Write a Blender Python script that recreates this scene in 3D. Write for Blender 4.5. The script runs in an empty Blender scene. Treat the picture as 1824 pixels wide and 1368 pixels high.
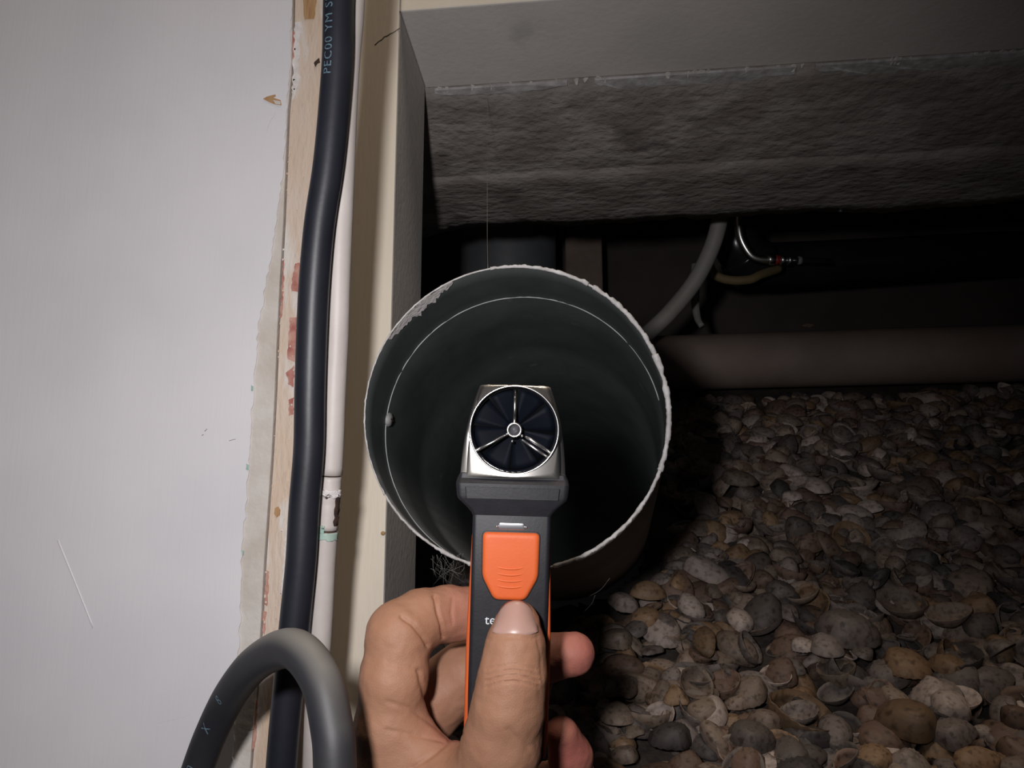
import bpy, bmesh, math, random
import numpy as np
from mathutils import Vector, Matrix, noise

random.seed(7)
rng = np.random.default_rng(7)
scene = bpy.context.scene
COL = scene.collection
F = 1400.0                      # focal length in pixels of the 1824 x 1368 frame
CX, CY = 912.0, 684.0
CAM = np.array([0.0, 0.0, 0.45])
PITCH, YAW = math.atan2(269, 1400), math.asin(165 / 1435.2)
_c, _s = math.cos, math.sin
FWD = np.array([-_s(YAW) * _c(PITCH), _c(YAW) * _c(PITCH), _s(PITCH)])
RGT = np.array([_c(YAW), _s(YAW), 0.0])
UPV = np.cross(RGT, FWD)

# ---------------------------------------------------------------- camera, world, flash, exposure
cd = bpy.data.cameras.new('camera')
cd.sensor_width = 36.0
cd.lens = F / 1824 * 36.0
cd.clip_start = 0.01
cam = bpy.data.objects.new('camera', cd)
COL.objects.link(cam)
cam.matrix_world = Matrix(((RGT[0], UPV[0], -FWD[0], CAM[0]), (RGT[1], UPV[1], -FWD[1], CAM[1]),
                           (RGT[2], UPV[2], -FWD[2], CAM[2]), (0, 0, 0, 1)))
scene.camera = cam
world = bpy.data.worlds.new('world')
scene.world = world
world.use_nodes = True
world.node_tree.nodes['Background'].inputs[0].default_value = (0.75, 0.8, 1.0, 1)
world.node_tree.nodes['Background'].inputs[1].default_value = 0.012
ld = bpy.data.lights.new('camera_flash', 'SPOT')
ld.energy = 6.5
ld.color = (1.0, 0.975, 0.985)
ld.spot_size = math.radians(124)
ld.spot_blend = 1.0
ld.shadow_soft_size = 0.013
flash = bpy.data.objects.new('camera_flash', ld)
COL.objects.link(flash)
FL = CAM - 0.055 * RGT + 0.042 * UPV
flash.location = Vector(FL)
_aim = FWD + RGT * ((560 - CX) / F) - UPV * ((760 - CY) / F)
flash.rotation_euler = Vector(_aim).to_track_quat('-Z', 'Y').to_euler()
rl = bpy.data.lights.new('fill_light', 'AREA')          # added lamp with no visible source, lifts the shade beside the conduit
rl.energy = 11.0
rl.color = (1.0, 0.84, 0.68)
rl.shape = 'DISK'; rl.size = 0.6
fill = bpy.data.objects.new('fill_light', rl)
COL.objects.link(fill)
fill.location = (0.16, -0.02, CAM[2] + 1.9)
scene.view_settings.view_transform = 'Standard'
scene.view_settings.look = 'None'
scene.view_settings.exposure = 0.0
scene.view_settings.gamma = 1.0
scene.view_settings.use_curve_mapping = False


# ---------------------------------------------------------------- helpers
def ray(px, py):
    return FWD + RGT * ((px - CX) / F) - UPV * ((py - CY) / F)


def P(px, py, Y):               # the point seen at (px, py) on the upright plane at distance Y
    d = ray(px, py)
    return CAM + d * (Y / d[1])


def Q(px, py, t):               # the same at distance t along the lens axis
    return CAM + ray(px, py) * t


def proj(p):
    v = np.asarray(p) - CAM
    t = v @ FWD
    return CX + F * (v @ RGT) / t, CY - F * (v @ UPV) / t, t


def tag(o, label=None, cat=None, group=None, kind=None):
    if label: o['label'] = label
    if cat: o['category'] = cat
    if group: o['group'] = group
    if kind: o['kind'] = kind
    return o


def empty(name, loc):
    o = bpy.data.objects.new(name, None)
    o.empty_display_size = 0.02
    COL.objects.link(o)
    o.location = Vector(loc)
    return o


def wloc(o):
    v = Vector((0, 0, 0))
    while o is not None:
        v = v + o.location
        o = o.parent
    return v


def mesh(name, verts, faces, mats, parent=None, smooth=True, fmat=None, origin=None):
    """verts in world space; the object's origin is its parent's, or the middle of its base"""
    v = np.asarray(verts, dtype=float)
    if parent is None:
        if origin is None:
            lo, hi = v.min(0), v.max(0)
            origin = np.array([(lo[0] + hi[0]) / 2, (lo[1] + hi[1]) / 2, lo[2]])
        base = np.asarray(origin)
    else:
        base = np.array(wloc(parent))
    me = bpy.data.meshes.new(name)
    me.from_pydata((v - base).tolist(), [], [list(map(int, f)) for f in faces])
    for m in (mats if isinstance(mats, (list, tuple)) else [mats]):
        me.materials.append(m)
    me.polygons.foreach_set('use_smooth', [bool(smooth)] * len(me.polygons))
    if fmat is not None:
        me.polygons.foreach_set('material_index', [int(i) for i in fmat])
    me.update()
    o = bpy.data.objects.new(name, me)
    COL.objects.link(o)
    if parent is None:
        o.location = Vector(base)
    else:
        o.parent = parent
    return o


def fixnormals(o):
    bm = bmesh.new(); bm.from_mesh(o.data)
    bmesh.ops.recalc_face_normals(bm, faces=bm.faces[:])
    bm.to_mesh(o.data); bm.free()
    return o


def bevel(o, w, seg=2, ang=35):
    m = o.modifiers.new('bevel', 'BEVEL')
    m.width = w; m.segments = seg; m.limit_method = 'ANGLE'; m.angle_limit = math.radians(ang)
    return o


def spline(pts, n):
    pts = np.asarray(pts, float)
    k = len(pts)
    if k == 2:
        u = np.linspace(0, 1, n)[:, None]
        return pts[0] * (1 - u) + pts[1] * u
    e = np.vstack([2 * pts[0] - pts[1], pts, 2 * pts[-1] - pts[-2]])
    out = []
    for s in np.linspace(0, k - 1, n):
        i = min(int(s), k - 2); f = s - i
        a, b, c, d = e[i], e[i + 1], e[i + 2], e[i + 3]
        out.append(0.5 * (2 * b + (c - a) * f + (2 * a - 5 * b + 4 * c - d) * f * f + (3 * b - a - 3 * c + d) * f ** 3))
    return np.array(out)


def frames(path):
    T = np.gradient(path, axis=0)
    T /= np.linalg.norm(T, axis=1)[:, None]
    n = np.cross(T[0], [0.31, 0.92, 0.2]); n /= np.linalg.norm(n)
    N = [n]
    for i in range(1, len(path)):
        n = N[-1] - T[i] * (N[-1] @ T[i]); n /= np.linalg.norm(n)
        N.append(n)
    N = np.array(N)
    return T, N, np.cross(T, N)


def tube(path, r, n=16, cap=True):
    path = np.asarray(path, float)
    k = len(path)
    r = np.broadcast_to(np.asarray(r, float), (k,)) if np.ndim(r) < 2 else r
    T, N, B = frames(path)
    a = np.linspace(0, 2 * math.pi, n, endpoint=False)
    V = []
    for i in range(k):
        ri = r[i]
        V.append(path[i] + (np.cos(a) * ri)[:, None] * N[i] + (np.sin(a) * ri)[:, None] * B[i])
    V = np.vstack(V)
    Fs = [(i * n + j, i * n + (j + 1) % n, (i + 1) * n + (j + 1) % n, (i + 1) * n + j) for i in range(k - 1) for j in range(n)]
    if cap:
        Fs.append(tuple(range(n - 1, -1, -1)))
        Fs.append(tuple((k - 1) * n + j for j in range(n)))
    return V, Fs


def join(parts):
    V, Fs, o = [], [], 0
    for v, f in parts:
        V.append(np.asarray(v, float)); Fs += [tuple(i + o for i in q) for q in f]; o += len(v)
    return np.vstack(V), Fs


def boxv(x0, x1, y0, y1, z0, z1):
    v = [(x, y, z) for x in (x0, x1) for y in (y0, y1) for z in (z0, z1)]
    f = [(0, 1, 3, 2), (4, 6, 7, 5), (0, 4, 5, 1), (2, 3, 7, 6), (0, 2, 6, 4), (1, 5, 7, 3)]
    return np.array(v, float), f


def slab(poly, off):
    """an outline (world points, front) and the same moved by off: a closed solid"""
    p = np.asarray(poly, float); n = len(p)
    V = np.vstack([p, p + np.asarray(off)])
    Fs = [tuple(range(n)), tuple(range(2 * n - 1, n - 1, -1))] + [(i, i + n, (i + 1) % n + n, (i + 1) % n) for i in range(n)]
    return V, Fs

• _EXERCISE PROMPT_
Restate the material word for word from its first line through the line containing "UPV = np.cross(RGT, FWD)", both included; the pictures do not belong in it.

• _WRITTEN RESPONSE_
Write a Blender Python script that recreates this scene in 3D. Write for Blender 4.5. The script runs in an empty Blender scene. Treat the picture as 1824 pixels wide and 1368 pixels high.
import bpy, bmesh, math, random
import numpy as np
from mathutils import Vector, Matrix, noise

random.seed(7)
rng = np.random.default_rng(7)
scene = bpy.context.scene
COL = scene.collection
F = 1400.0                      # focal length in pixels of the 1824 x 1368 frame
CX, CY = 912.0, 684.0
CAM = np.array([0.0, 0.0, 0.45])
PITCH, YAW = math.atan2(269, 1400), math.asin(165 / 1435.2)
_c, _s = math.cos, math.sin
FWD = np.array([-_s(YAW) * _c(PITCH), _c(YAW) * _c(PITCH), _s(PITCH)])
RGT = np.array([_c(YAW), _s(YAW), 0.0])
UPV = np.cross(RGT, FWD)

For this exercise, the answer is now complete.